Kunjungan KPPU ke PT KIMA untuk memantau implementasi persaingan usaha yang sehat dalam LNG pada industri di Makassar. Perusahaan milik pemerintah ini memiliki peran strategis dalam perekonomian di Sulawesi Selatan dan Indonesia Timur.
Berdasarkan informasi yang diperoleh, sumber energi dan migas yang digunakan industri di kawasan PT KIMA mayoritas menggunakan liquefied petroleum gas (LPG) yang disokong Pertamina. Padahal 70% pasokan LPG di Indonesia masih didominasi impor.
Menurut Ifan, jumlah tersebut seharusnya dapat ditekan dengan mengalihkan penggunaan sumber energi migas dari LPG ke LNG yang produksinya cukup di dalam negeri.
Direktur Utama PT KIMA Alif Abadi menyampaikan, pada tahun 2020 terdapat satu perusahaan pengelolaan limbah B3 di kawasan industrinya yang pernah menggunakan LNG, namun berhenti pada tahun 2023 karena kurangnya pasokan dan biaya distribusi yang cukup mahal, karena pasokan LNG berasal dari Bontang, Kalimantan Timur.

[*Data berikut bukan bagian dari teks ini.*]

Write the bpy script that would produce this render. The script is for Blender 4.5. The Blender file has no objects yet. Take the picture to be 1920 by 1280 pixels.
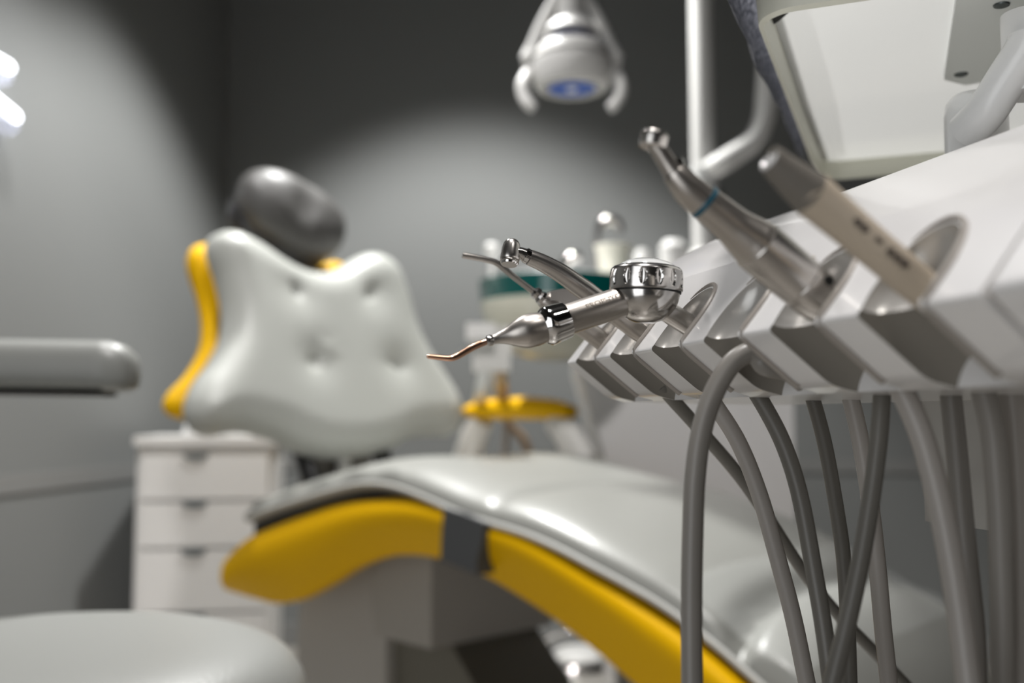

Alif menyampaikan, pihaknya sedang melakukan koordinasi dengan pihak luar sebagai calon mitra untuk kerja sama dalam penyediaan LNG di Kawasan Industri Makassar.
Terkait penghentian pasokan LNG tersebut, KPPU akan mengkaji apakah perbuatan tersebut dapat dikatakan sebagai indikasi perilaku praktik monopoli dan persaingan usaha
tidak sehat.
Saat ini, izin niaga gas khususnya LNG dimonopoli oleh PT Pertamina (Persero) melalui sub-holding-nya yaitu PT Pertagas Niaga (PT GN).
Jika ada aturan terkait monopoli izin niaga tersebut, KPPU akan mengusulkan kepada Pemerintah untuk mengubah regulasi tersebut dengan cara membuka kesempatan yang sama kepada pelaku usaha lain baik BUMD atau swasta, sehingga permasalahan pasokan LNG yang kurang dan biaya distribusi yang mahal dapat diminimalisir dengan adanya persaingan usaha yang sehat.
“Kami akan mengkaji dari sisi aturan dan perilaku pelaku usaha yang memperoleh izin niaga LNG. Jika terhambatnya pasokan dan mahalnya harga LNG diakibatkan regulasi yang salah, akan diajukan perubahan ke Pemerintah,” kata Ifan.
“Tetapi jika adanya indikasi abuse atau praktik monopoli yang dilakukan oleh pelaku usaha yang memperoleh izin niaga LNG tersebut, KPPU akan melanjutkannya dengan upaya penegakan hukum,” tegasnya.
Selain di PT KIMA, KPPU juga mengunjungi PT Mars Symbioscience Indonesia (PT MARS) dan Wastec Internasional (PT WASTEC) guna mendapatkan masukan terkait
penggunaan energi minyak dan gas dalam mendukung hasil produksi.
PT MARS merupakan perusahaan pengolahan kakao yang menggunakan LPG cukup besar, sedangkan PT
WASTEC merupakan perusahaan pengolahan limbah B3 yang sebelumnya menggunakan LNG sebagai bahan bakar penunjang produksi dan beralih ke LPG dikarenakan ketidakpastian pasokan dan harga yang mahal. (Gan)
Teks Foto: Ketua KPPU Ifan saat kunjungan di PT KIMA, Sabtu (3/8/2024).